> _Work to be completed_
Give the data again exactly, from its opening line through the line in which "YS = [-0.742, -1.1655, -2.0290, -2.452]" appears.

> _Data section_
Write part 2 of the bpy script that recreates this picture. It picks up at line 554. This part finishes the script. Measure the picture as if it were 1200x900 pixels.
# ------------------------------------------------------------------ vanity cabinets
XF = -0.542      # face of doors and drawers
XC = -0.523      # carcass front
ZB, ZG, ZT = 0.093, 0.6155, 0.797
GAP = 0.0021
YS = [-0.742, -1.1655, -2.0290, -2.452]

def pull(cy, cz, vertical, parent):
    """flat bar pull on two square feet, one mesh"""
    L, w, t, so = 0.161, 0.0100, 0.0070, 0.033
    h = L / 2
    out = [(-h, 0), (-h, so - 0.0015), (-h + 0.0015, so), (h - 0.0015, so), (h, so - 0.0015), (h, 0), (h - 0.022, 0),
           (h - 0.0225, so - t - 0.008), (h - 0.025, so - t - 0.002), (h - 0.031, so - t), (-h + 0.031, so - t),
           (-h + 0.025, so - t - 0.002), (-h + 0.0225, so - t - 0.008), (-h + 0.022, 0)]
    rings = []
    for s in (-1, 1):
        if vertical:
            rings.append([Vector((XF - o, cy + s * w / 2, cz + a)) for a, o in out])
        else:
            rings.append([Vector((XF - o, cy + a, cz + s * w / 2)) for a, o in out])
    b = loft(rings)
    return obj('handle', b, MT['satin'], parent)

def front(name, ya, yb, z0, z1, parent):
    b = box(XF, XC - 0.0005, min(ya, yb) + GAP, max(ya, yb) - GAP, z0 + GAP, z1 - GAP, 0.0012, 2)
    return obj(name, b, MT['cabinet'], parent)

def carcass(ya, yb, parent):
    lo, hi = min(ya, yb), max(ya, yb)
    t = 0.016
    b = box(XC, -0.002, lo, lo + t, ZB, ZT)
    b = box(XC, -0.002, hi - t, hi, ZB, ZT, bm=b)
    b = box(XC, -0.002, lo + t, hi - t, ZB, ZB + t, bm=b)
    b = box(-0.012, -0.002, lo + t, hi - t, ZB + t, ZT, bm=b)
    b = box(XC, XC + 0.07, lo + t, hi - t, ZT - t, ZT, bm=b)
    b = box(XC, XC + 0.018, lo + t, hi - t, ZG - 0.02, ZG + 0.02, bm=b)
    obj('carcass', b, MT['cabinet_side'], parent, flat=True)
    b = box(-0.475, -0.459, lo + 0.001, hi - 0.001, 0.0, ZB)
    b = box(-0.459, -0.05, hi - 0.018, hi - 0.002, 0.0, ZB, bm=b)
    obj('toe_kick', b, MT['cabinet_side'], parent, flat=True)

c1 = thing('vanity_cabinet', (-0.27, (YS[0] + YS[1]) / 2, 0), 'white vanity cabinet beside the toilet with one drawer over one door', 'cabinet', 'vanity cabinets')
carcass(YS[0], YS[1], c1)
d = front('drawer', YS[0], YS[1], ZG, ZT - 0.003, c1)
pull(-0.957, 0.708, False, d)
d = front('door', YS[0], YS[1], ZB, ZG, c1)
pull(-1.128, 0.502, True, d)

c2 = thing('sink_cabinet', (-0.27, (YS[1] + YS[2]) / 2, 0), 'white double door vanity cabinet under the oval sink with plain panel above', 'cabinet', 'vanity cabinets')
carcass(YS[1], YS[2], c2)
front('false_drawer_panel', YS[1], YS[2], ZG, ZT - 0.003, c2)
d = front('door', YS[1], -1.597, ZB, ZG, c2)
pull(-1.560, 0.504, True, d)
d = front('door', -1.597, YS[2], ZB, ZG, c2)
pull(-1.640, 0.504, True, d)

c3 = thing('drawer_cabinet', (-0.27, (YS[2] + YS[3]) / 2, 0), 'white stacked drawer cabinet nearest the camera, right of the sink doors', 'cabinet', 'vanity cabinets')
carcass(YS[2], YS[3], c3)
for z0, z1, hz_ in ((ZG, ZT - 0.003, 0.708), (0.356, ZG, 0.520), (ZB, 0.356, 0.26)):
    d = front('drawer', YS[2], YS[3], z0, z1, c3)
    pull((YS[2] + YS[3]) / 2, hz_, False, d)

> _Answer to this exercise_
Write part 2 of the bpy script that recreates this picture. It picks up at line 554. This part finishes the script. Measure the picture as if it were 1200x900 pixels.
# ------------------------------------------------------------------ vanity cabinets
XF = -0.542      # face of doors and drawers
XC = -0.523      # carcass front
ZB, ZG, ZT = 0.093, 0.6155, 0.797
GAP = 0.0021
YS = [-0.742, -1.1655, -2.0290, -2.452]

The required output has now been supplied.